Il Comune ha respinto la proposta degli islamici di rilevare il Palasharp. Ancora nessuna soluzione in vista, quindi, sui luoghi di culto

Questa la proposta lanciata sulle colonne del Corriere lo scorso martedì 8 aprile da Davide Piccardo, portavoce del Caim (Coordinamento delle associazioni islamiche milanesi) e da Abdel Hamid Shaari, presidente dell'Istituto culturale islamico di viale Jenner
Il giorno successivo, la risposta dell'assessore Chiara Bisconti, competente proprio in quanto responsabile del settore Sport. L'Assessore ha chiarito che la struttura va demolita perchè non più sicura, ed ha spiegato che “il Comune intende realizzare su quell'area una nuova costruzione, possa accogliere eventi di spettacolo, sport, di aggregazione sociale e culturale, come avvenuto in tutti questi anni”.
Fin qui i fatti. Vale però la pena ricordare alcuni elementi che, oltre la cronaca della scarna interlocuzione tra Comune e Caim, possono aiutare ad inquadrare meglio l'annosa situazione moschea. In questi giorni si è parlato di un possibile incontro tra le parti, nel quale i musulmani potrebbero formalizzare la loro proposta. Di fatto, però, sia da Shaari che dal Comune arriva la spiegazione che contatti diretti non ce ne sono stati, e che per ora non sono in programma. “Ci piacerebbe incontrare al più presto l'Assessore Cappelli, che non conosciamo direttamente”, spiega Shaari. L'Assessore (che ha ereditato da Maria Grazia Guida anche la delega al dialogo interreligioso) non è però intervenuto nel botta e risposta di questi giorni. La questione Palasharp, spiegano da Palazzo Marino, riguarda più direttamente le Assessori De Cesaris e Bisconti, ovvero: prima è necessario decidere valutare la situazione sul lato della pianificazione urbanistica.
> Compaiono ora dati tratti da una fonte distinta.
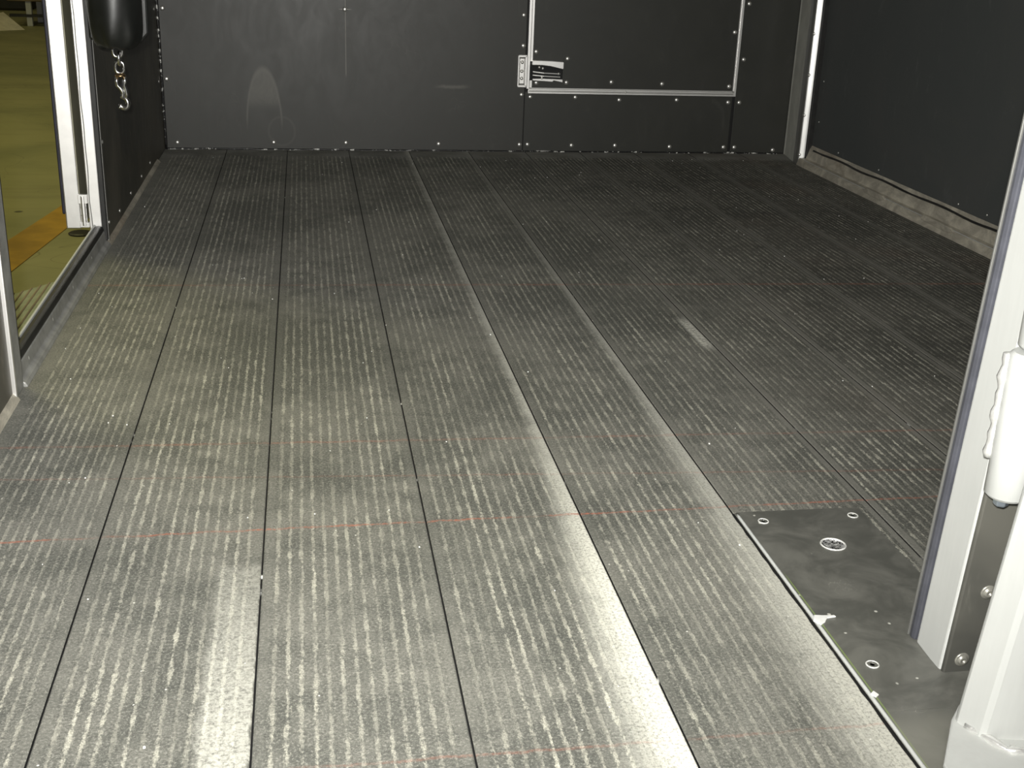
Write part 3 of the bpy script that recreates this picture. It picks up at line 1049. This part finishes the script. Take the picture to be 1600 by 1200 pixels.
# hinge between post and divider
hg = empty('hinge', (0.6765, 0.976, 0.0))
hg.parent = div
DM = Matrix.Translation(div.location) @ Matrix.Rotation(LEAN, 4, 'X')
hg.matrix_parent_inverse = DM.inverted()
hg.location.z = 0.012
def hobj(name, bm, mat, parent=hg, **kw):
    o = obj(name, bm, mat, None, **kw)
    o.parent = parent
    return o
R = 0.0215
bm = BM()
lathe(bm, [(0, 0.232), (R - 0.003, 0.232), (R, 0.235), (R, 0.3795), (R - 0.003, 0.3825), (R - 0.012, 0.3825), (R - 0.012, 0.378), (0, 0.378)], 36, (0, 0, 0))
kn = hobj('lower_knuckle', bm, M['alu_soft'], smooth=False)
kn.data.polygons.foreach_set('use_smooth', [abs(p.normal.z) < 0.5 for p in kn.data.polygons])
bm = BM()
lathe(bm, [(0, 0.386), (R - 0.003, 0.386), (R, 0.389), (R, 0.52), (R - 0.003, 0.523), (0, 0.523)], 36, (0.006, 0, 0))
kn = hobj('upper_knuckle', bm, M['alu_soft'])
kn.data.polygons.foreach_set('use_smooth', [abs(p.normal.z) < 0.5 for p in kn.data.polygons])
bm = BM()
lathe(bm, [(0, 0.2215), (0.006, 0.2215), (0.0078, 0.2235), (0.0078, 0.233), (0, 0.233)], 6, (-0.004, 0, 0))
hobj('bolt', bm, M['zinc'], bevel=0.0008)
bm = BM()
zz = [0.27 + i * 0.006 for i in range(19)]
tube(bm, [(-0.0185 - 0.001 * math.sin(i), 0.013, z) for i, z in enumerate(zz)], [0.005 + 0.0012 * math.sin(i * 1.9) for i in range(len(zz))], 8)
hobj('weld_bead', bm, M['weld'], smooth=True)
bm = BM()
box(bm, 0.0, 0.10, -0.008, 0.004, 0.232, 0.62)
hobj('hinge_leaf', bm, M['alu_soft'], bevel=0.002)

# ------------------------------------------------------------------ padded black bar hanging by the doorway
pad = empty('padded_bar', (-0.42, 2.93, 0.30))
DZ = 0.012
tag(pad, 'black vinyl padded bar hanging by the left doorway with a steel snap hook', 'padded bar')
bm = BM()
n = 40
prof = [(0.018, 0.462), (0.026, 0.456), (0.040, 0.459), (0.050, 0.470), (0.0565, 0.490), (0.060, 0.525), (0.062, 0.60), (0.062, 1.10), (0.056, 1.15), (0.04, 1.18), (0.0, 1.185)]
rings = []
for r, z in prof:
    ring = []
    for k in range(n):
        a = 2 * math.pi * k / n
        w = max(0.0, min(1.0, (0.53 - z) / 0.07))
        rr = r * (1 + 0.10 * w * math.sin(a * 7 + 0.6) + 0.03 * w * math.sin(a * 13))
        zz = z + 0.004 * w * math.sin(a * 7)
        ring.append(bm.verts.new((-0.42 + rr * math.cos(a), 2.93 + rr * 0.95 * math.sin(a), zz + DZ)) if r > 0 else None)
    if r > 0:
        rings.append(ring)
    else:
        top = bm.verts.new((-0.42, 2.93, z + DZ))
for A, B in zip(rings, rings[1:]):
    for k in range(n):
        bm.faces.new((A[k], A[(k + 1) % n], B[(k + 1) % n], B[k]))
for k in range(n):
    bm.faces.new((rings[-1][k], rings[-1][(k + 1) % n], top))
bm.faces.new(list(reversed(rings[0])))
pd = obj('pad_cover', bm, M['vinyl'], pad, smooth=True)
s_ = pd.modifiers.new('sub', 'SUBSURF'); s_.levels = 1; s_.render_levels = 1
bm = BM()
prism(bm, [(-0.485, 0.486), (-0.44, 0.470), (-0.375, 0.475), (-0.352, 0.50), (-0.350, 0.60), (-0.350, 1.10), (-0.485, 1.10)], 'y', 2.955, 2.966)
obj('flange', bm, M['vinyl'], pad, bevel=0.005)

def link(bm, c, w, h, r, axis='x', n=20):
    pts = []
    for k in range(n):
        a = 2 * math.pi * k / n
        sx = math.copysign(abs(math.cos(a)) ** 0.8, math.cos(a)) * w
        sz = math.copysign(abs(math.sin(a)) ** 0.8, math.sin(a)) * h
        pts.append((c[0] + (sx if axis == 'x' else 0), c[1] + (sx if axis == 'y' else 0), c[2] + sz))
    tube(bm, pts, r, 8, closed=True)
hx, hy = -0.4185, 2.93
HOOK = []
bm = BM()
link(bm, (hx - 0.002, hy, 0.454), 0.0105, 0.014, 0.0036, 'x')
link(bm, (hx + 0.001, hy, 0.436), 0.0095, 0.014, 0.0036, 'y')
link(bm, (hx, hy, 0.417), 0.0095, 0.013, 0.0036, 'x')
chn = obj('chain', bm, M['chrome'], pad, smooth=True); HOOK.append(chn)
bm = BM()
lathe(bm, [(0, 0), (0.0105, 0), (0.0125, 0.002), (0.0125, 0.004), (0.0100, 0.006), (0.005, 0.009), (0, 0.009)], 20, (hx, hy, 0.3955))
HOOK.append(obj('swivel_collar', bm, M['copper'], pad, smooth=True))
bm = BM()
# two-sided hook body, narrow throat, round eye with a thumb nib
tube(bm, [(hx - 0.008, hy, 0.397), (hx - 0.009, hy, 0.385), (hx - 0.008, hy, 0.376), (hx - 0.001, hy, 0.369), (hx + 0.003, hy, 0.360), (hx + 0.001, hy, 0.352), (hx - 0.001, hy, 0.347)], [0.0042, 0.0046, 0.0046, 0.0046, 0.0044, 0.004, 0.004], 10)
tube(bm, [(hx + 0.009, hy, 0.397), (hx + 0.0095, hy, 0.385), (hx + 0.0065, hy, 0.377), (hx + 0.010, hy, 0.367), (hx + 0.011, hy, 0.356), (hx + 0.009, hy, 0.348)], [0.004, 0.0044, 0.004, 0.0044, 0.004, 0.004], 10)
tube(bm, [(hx + 0.0035 + 0.009 * math.cos(a), hy, 0.336 + 0.0115 * math.sin(a)) for a in [math.radians(q) for q in range(100, -175, -15)]], [0.0044 + 0.0016 * math.sin(i / 18 * math.pi) for i in range(19)], 10)
lathe(bm, [(0, -0.003), (0.004, -0.002), (0.004, 0.002), (0, 0.003)], 10, (hx - 0.006, hy - 0.002, 0.327), (1, 0, 0))
HOOK.append(obj('snap_hook', bm, M['chrome'], pad, smooth=True))
bm = BM()
tube(bm, [(hx + 0.004, hy - 0.003, 0.390), (hx + 0.004, hy - 0.003, 0.375)], 0.003, 8)
HOOK.append(obj('hook_spring', bm, M['rubber'], pad))
for h_ in HOOK:
    h_.location.z += 0.010


# ------------------------------------------------------------------ hall outside
bm = BM()
box(bm, -14, 10, -6, 22, GZ - 0.05, GZ)
struct('ground', bm, M['ground'])
bm = BM()
# stripe runs nearly along the view; ends under the trailer side
prism(bm, [(-0.930, 5.42), (-1.045, 5.62), (-1.190, 4.60), (-1.33, 3.6), (-1.19, 3.5), (-1.050, 4.36)], 'z', GZ + 0.0005, GZ + 0.003)
ln = obj('floor_marking', bm, M['yellow'])
tag(ln, 'worn orange-yellow stripe painted on the hall floor outside', 'floor marking')
ln['kind'] = 'structure'
bm = BM()
box(bm, -14, 10, 21.6, 22, GZ, 7)
struct('wall_north', bm, M['hallwall'])
bm = BM()
box(bm, -14.2, -13.9, -6, 22, GZ, 7)
struct('wall_west', bm, M['hallwall'])

# workbench far off
bench = empty('workbench', (-3.1, 15.0, GZ))
tag(bench, 'far workbench on legs in the dim hall, top left corner', 'workbench')
bm = BM()
box(bm, -3.28, -2.5, 14.8, 15.5, GZ + 0.27, GZ + 0.42)
obj('bench_top', bm, M['benchwood'], bench, bevel=0.01)
for x, y in ((-3.06, 14.86), (-2.56, 14.86), (-3.06, 15.44), (-2.56, 15.44)):
    bm = BM()
    box(bm, x - 0.03, x + 0.03, y - 0.03, y + 0.03, GZ, GZ + 0.28)
    obj('leg', bm, M['alu_soft'], bench, bevel=0.004)
bm = BM()
box(bm, -3.27, -2.5, 14.82, 14.88, GZ + 0.10, GZ + 0.13)
obj('stretcher', bm, M['darkbox'], bench)
bm = BM()
prism(bm, [(-3.62, GZ + 0.42), (-3.60, GZ + 0.60), (-3.45, GZ + 0.72), (-3.1, GZ + 0.68), (-3.1, GZ + 0.42), (-3.3, GZ + 0.36)], 'y', 15.9, 16.9)
bm.free()
mc = empty('machine', (-4.1, 17.6, GZ))
tag(mc, 'dark machine standing behind the far workbench', 'machine')
bm = BM()
box(bm, -5.2, -3.55, 17.2, 18.2, GZ, GZ + 0.55)
obj('base', bm, M['darkbox'], mc, bevel=0.03)
bm = BM()
prism(bm, [(-5.0, GZ + 0.55), (-3.7, GZ + 0.55), (-3.8, GZ + 0.9), (-4.9, GZ + 1.0)], 'y', 17.3, 18.0)
obj('housing', bm, M['darkbox'], mc, bevel=0.03)
bm = BM()
c = [(-3.62, 14.3, GZ), (-3.36, 14.05, GZ), (-3.02, 14.35, GZ), (-3.20, 14.72, GZ), (-3.55, 14.8, GZ)]
vs = [bm.verts.new(p) for p in c]
ap = [bm.verts.new((-3.36, 14.4, GZ + 0.15)), bm.verts.new((-3.26, 14.5, GZ + 0.17))]
bm.faces.new((vs[0], vs[1], ap[0])); bm.faces.new((vs[1], vs[2], ap[1], ap[0])); bm.faces.new((vs[2], vs[3], ap[1]))
bm.faces.new((vs[3], vs[4], ap[0], ap[1])); bm.faces.new((vs[4], vs[0], ap[0])); bm.faces.new(vs)
ph = obj('plastic_sheet', bm, M['paper'])
tag(ph, 'crumpled pale sheet heaped on the floor before the far workbench', 'sheet')
bm = BM()
lathe(bm, [(0, 0), (0.045, 0), (0.048, 0.004), (0.04, 0.008), (0, 0.009)], 16, (-0.905, 4.93, GZ + 0.001))
rr = obj('shadow_disc', bm, M['rubber'])  # dark disc laid on the ground as the shadow beneath the door
rr.scale = (1, 1, 1)
tag(rr, 'flat black disc in place of a shadow on the hall floor beneath the open door edge', 'scrap')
Una linea, questa, che viene utilizzata per rimandare una riflessione concreta sulla costruzione di una moschea (come di altri possibili luoghi di culto)? Nelle stringate dichiarazioni del Comune – che è ovviamente libero di gestire come crede le politiche urbanistiche – si possono leggere anche le preoccupazioni, comprensibili e giustificate, di non favorire un solo gruppo religioso (il Caim infatti non rappresenta tutte le realtà islamiche di Milano), ma forse anche di non aprire la strada a cospicui finanziamenti in arrivo dall'esterno (Qatar e Kwait appunto) che potrebbero suscitare polemiche.
Un passo in avanti sul piano del riconoscimento e del dialogo coi gruppi religiosi in città è dato sicuramente dall'albo delle organizzazioni religiose presenti a Milano, avviato a fine dicembre. Un registro che era stato pensato, oltre che per censire tutte le realtà con cui l'Amministrazione poteva entrare in contatto, anche per favorire il Comune nel suo lavoro di garanzia del diritto di culto. Per capire, avere informazioni certe su una realtà può anche essere utile quando questa dovesse chiedere di costruire un proprio edificio per attività religiose. Lo stesso Shaari, che ha iscritto all'albo l'Istituto islamico di viale Jenner, ricorda però che non c'è alcun legame tra il registro e le richieste di tipo urbanistico da rivolgere al Comune. Un elemento che, peraltro, era apparso chiaro fin dall'inizio.
L'albo, con le informazioni su chi vi ha aderito, verrà reso pubblico entro giugno. Quanto alla questione dei luoghi di culto, certamente la Giunta Pisapia, che all'inizio del suo mandato aveva ipotizzato addirittura la possibilità di piccole moschee di quartiere, deve ancora sciogliere alcuni nodi cruciali su questo terreno. Intanto, le realtà aderenti al Caim continueranno ad utilizzare per la preghiera la tensostruttura messa a disposizione, sempre dal Comune, proprio di fianco al palazzetto del Palasharp.